→ WHAT YOU SHOULD DO: In the records below, find each line containing the word "Blender" and copy it.
○ ○ ○
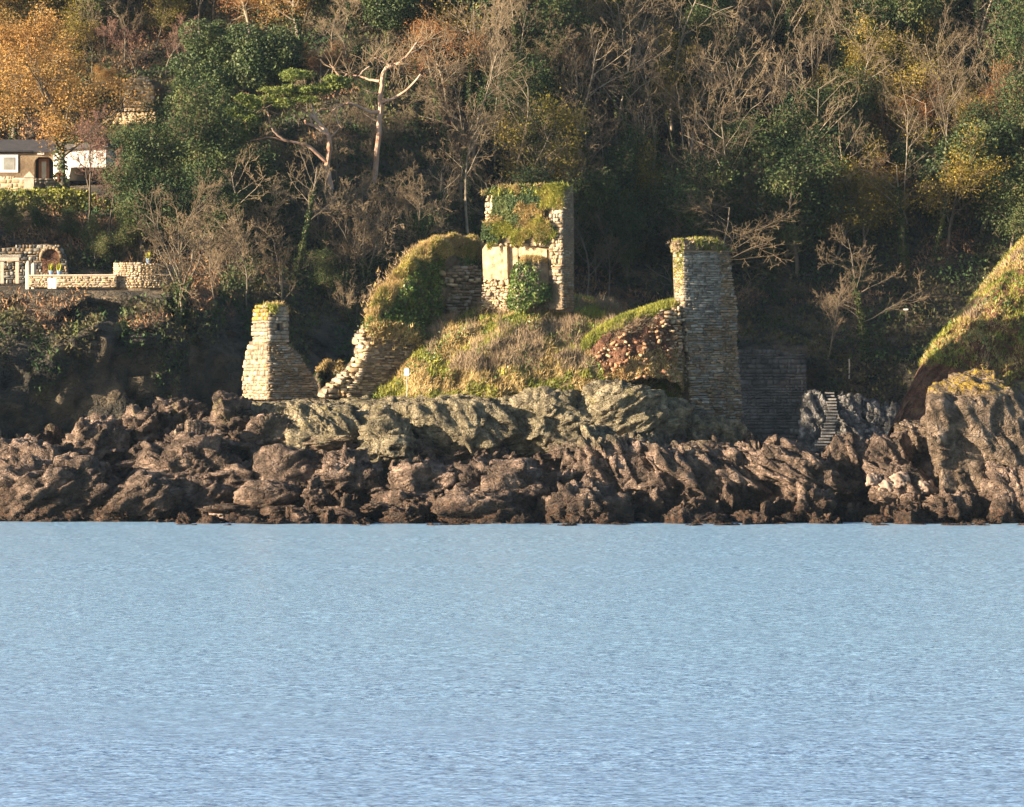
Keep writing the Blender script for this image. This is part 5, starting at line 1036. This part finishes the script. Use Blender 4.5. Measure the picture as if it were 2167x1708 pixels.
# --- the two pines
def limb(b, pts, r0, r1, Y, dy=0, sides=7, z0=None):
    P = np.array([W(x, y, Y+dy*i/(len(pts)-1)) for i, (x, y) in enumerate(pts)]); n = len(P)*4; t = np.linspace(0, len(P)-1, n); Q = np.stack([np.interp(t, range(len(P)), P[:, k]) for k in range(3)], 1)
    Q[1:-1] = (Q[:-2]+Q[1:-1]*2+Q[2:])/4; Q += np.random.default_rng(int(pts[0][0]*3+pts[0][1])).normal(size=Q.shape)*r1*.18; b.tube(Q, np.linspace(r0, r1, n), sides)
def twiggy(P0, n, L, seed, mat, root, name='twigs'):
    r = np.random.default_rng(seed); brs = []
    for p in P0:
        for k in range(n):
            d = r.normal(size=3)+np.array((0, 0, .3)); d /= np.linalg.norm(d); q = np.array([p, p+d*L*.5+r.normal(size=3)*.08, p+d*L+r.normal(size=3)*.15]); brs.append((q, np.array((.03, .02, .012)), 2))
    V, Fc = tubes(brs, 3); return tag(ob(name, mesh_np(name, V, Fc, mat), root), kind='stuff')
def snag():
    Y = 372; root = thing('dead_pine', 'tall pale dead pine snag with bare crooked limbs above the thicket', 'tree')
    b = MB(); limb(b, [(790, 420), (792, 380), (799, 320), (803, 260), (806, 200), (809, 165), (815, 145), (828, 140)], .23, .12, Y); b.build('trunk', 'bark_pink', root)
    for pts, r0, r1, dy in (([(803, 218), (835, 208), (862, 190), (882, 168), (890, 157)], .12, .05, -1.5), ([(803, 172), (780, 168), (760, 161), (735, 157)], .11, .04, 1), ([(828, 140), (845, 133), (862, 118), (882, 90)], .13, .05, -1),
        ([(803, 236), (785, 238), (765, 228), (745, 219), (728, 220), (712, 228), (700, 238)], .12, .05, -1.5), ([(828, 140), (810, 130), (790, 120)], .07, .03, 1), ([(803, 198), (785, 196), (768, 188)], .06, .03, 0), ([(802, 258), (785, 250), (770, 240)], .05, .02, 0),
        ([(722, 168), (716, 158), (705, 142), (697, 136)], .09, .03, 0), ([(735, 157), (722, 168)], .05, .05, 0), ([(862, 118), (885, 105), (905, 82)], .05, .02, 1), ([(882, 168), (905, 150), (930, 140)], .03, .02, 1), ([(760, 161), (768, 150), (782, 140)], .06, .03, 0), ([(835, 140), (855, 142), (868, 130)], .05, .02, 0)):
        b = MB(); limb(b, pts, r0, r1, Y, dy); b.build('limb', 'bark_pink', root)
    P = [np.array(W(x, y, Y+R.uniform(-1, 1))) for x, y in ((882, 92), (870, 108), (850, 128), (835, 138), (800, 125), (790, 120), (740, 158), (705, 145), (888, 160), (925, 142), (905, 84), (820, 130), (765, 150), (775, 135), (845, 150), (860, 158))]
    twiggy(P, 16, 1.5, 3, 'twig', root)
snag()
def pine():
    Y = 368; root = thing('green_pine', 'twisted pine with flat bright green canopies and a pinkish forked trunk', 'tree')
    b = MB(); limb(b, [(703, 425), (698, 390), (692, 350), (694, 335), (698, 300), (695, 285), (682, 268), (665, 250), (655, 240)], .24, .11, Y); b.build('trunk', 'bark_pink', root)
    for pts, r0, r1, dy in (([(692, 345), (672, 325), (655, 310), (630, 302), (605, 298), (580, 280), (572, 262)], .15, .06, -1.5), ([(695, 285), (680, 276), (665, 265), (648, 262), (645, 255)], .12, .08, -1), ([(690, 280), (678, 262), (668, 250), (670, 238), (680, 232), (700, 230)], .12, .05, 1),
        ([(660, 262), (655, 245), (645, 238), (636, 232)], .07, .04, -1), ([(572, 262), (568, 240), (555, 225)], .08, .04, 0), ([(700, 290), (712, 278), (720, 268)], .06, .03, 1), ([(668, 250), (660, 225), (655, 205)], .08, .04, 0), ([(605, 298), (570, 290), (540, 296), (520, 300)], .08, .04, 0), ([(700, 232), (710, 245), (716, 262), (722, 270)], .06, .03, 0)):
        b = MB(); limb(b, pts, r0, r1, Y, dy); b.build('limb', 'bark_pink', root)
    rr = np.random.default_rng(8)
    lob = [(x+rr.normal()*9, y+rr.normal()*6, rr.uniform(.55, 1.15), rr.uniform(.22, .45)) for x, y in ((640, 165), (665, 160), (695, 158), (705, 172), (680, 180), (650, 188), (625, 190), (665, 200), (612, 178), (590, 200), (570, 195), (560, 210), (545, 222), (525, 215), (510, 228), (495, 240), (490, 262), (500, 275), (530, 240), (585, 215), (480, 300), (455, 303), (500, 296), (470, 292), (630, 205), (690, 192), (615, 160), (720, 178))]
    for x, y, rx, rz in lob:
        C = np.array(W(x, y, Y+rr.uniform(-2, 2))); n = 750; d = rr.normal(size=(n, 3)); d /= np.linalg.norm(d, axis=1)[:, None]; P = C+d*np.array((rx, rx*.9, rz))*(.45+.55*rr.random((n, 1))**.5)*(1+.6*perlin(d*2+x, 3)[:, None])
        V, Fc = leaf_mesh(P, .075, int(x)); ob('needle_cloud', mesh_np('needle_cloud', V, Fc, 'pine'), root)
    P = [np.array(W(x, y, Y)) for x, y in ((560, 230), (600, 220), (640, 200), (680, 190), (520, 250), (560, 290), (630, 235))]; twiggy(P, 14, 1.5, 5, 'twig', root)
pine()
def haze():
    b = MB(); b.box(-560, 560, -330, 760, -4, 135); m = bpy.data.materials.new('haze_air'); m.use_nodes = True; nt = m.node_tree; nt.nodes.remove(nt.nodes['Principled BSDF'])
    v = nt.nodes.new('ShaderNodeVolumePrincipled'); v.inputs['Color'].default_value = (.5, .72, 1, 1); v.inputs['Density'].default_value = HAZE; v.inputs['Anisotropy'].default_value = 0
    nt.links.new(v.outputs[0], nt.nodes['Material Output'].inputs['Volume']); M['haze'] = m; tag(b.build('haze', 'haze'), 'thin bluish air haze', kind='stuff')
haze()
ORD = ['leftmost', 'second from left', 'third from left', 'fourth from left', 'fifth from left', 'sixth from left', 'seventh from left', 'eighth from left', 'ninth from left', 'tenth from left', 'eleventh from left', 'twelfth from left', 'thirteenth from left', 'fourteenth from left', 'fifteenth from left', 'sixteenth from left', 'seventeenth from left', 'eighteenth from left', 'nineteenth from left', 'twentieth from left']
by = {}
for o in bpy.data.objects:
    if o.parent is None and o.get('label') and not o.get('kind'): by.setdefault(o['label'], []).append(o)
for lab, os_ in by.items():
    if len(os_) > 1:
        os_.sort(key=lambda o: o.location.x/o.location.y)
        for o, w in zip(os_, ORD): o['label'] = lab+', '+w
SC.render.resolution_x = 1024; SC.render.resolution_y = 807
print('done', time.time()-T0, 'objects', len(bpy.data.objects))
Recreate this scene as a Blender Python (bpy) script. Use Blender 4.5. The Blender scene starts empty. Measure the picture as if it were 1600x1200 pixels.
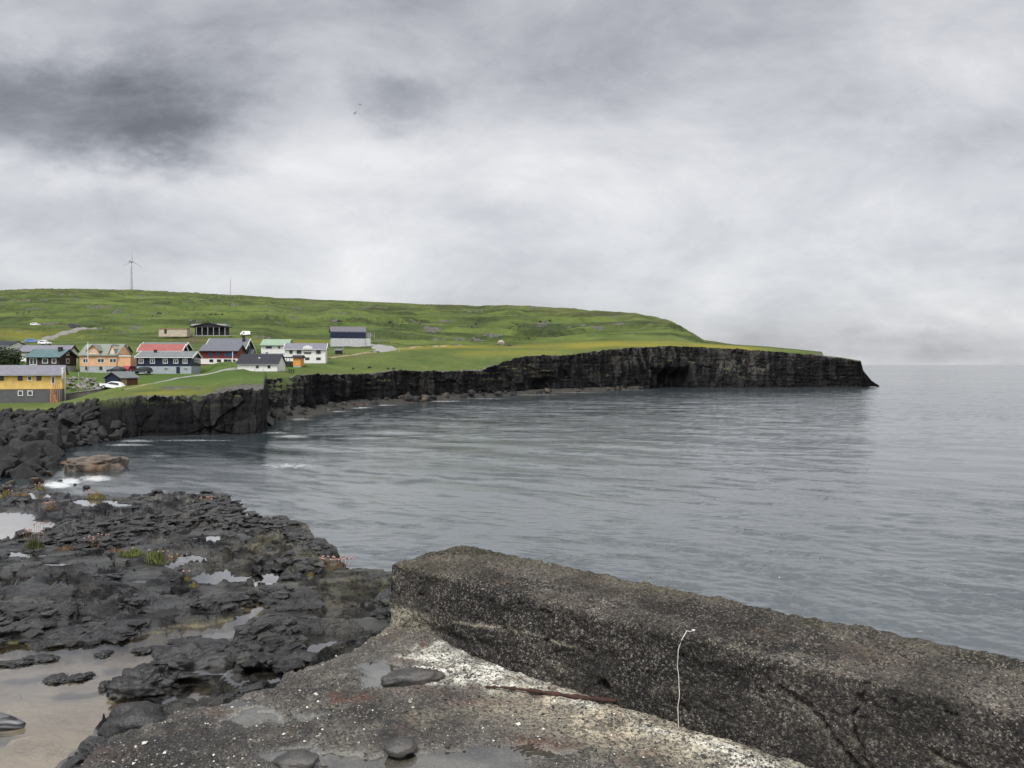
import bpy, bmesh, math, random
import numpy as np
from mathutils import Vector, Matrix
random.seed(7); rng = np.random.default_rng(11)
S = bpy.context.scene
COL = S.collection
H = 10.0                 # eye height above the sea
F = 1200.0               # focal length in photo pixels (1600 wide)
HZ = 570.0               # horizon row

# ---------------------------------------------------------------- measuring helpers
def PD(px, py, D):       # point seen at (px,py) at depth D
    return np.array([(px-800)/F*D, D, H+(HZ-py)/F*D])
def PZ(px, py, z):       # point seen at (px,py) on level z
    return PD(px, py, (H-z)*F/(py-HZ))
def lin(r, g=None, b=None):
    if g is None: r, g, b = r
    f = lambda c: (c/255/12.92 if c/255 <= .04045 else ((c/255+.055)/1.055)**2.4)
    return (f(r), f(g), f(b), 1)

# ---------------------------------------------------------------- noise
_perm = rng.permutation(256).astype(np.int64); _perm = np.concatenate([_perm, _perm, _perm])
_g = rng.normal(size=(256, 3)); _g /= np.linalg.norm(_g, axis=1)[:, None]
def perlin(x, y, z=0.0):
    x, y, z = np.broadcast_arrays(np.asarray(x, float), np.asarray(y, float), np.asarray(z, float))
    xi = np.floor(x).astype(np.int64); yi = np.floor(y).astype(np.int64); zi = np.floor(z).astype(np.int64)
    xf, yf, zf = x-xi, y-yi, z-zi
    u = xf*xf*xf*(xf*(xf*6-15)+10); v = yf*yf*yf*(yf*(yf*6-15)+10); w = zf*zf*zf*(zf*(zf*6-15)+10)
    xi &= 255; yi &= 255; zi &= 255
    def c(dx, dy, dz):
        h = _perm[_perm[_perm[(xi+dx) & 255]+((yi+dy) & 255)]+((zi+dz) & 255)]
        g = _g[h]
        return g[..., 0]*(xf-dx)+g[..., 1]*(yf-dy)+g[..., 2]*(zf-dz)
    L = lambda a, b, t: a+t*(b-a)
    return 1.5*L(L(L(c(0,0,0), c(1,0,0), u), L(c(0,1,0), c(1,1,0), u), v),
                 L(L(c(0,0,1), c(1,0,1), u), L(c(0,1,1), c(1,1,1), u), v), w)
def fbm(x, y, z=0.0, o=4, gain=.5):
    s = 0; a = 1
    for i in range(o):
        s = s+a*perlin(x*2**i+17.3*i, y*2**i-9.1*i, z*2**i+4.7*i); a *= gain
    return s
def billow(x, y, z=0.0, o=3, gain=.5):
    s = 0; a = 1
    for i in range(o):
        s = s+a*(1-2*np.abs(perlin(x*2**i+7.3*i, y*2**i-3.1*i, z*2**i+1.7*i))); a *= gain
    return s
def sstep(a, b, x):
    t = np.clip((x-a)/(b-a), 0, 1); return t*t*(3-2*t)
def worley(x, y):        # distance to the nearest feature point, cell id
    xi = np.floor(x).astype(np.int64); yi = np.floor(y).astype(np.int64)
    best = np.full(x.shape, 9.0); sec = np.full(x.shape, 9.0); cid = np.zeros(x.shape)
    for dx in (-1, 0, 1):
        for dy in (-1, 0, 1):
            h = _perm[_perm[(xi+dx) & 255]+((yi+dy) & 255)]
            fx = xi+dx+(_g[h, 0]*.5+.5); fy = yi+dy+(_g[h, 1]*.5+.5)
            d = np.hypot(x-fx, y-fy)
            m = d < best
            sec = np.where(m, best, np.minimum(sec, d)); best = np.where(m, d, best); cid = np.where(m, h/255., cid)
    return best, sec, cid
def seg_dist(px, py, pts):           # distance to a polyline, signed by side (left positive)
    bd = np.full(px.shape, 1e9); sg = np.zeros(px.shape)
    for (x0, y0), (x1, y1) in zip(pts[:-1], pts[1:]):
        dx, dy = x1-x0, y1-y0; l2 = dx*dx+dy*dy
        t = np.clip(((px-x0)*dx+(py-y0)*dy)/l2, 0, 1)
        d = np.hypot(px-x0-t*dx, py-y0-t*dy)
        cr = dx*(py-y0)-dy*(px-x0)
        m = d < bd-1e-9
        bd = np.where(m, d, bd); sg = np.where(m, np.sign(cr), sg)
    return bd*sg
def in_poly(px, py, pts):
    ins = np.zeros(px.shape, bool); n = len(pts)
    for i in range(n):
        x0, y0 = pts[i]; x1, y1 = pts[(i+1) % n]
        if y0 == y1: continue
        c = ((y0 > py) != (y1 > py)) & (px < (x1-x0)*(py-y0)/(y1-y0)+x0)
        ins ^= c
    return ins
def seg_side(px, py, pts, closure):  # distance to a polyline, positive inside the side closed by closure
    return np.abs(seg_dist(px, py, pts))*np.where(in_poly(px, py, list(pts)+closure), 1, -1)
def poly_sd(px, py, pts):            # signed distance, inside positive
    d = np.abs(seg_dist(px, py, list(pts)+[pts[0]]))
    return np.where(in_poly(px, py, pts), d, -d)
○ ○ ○
→ REPLY TO THE TASK:
Keep writing the Blender script for this image. This is part 5, starting at line 1036. This part finishes the script. Use Blender 4.5. Measure the picture as if it were 2167x1708 pixels.
Recreate this scene as a Blender Python (bpy) script. Use Blender 4.5. The Blender scene starts empty. Measure the picture as if it were 1600x1200 pixels.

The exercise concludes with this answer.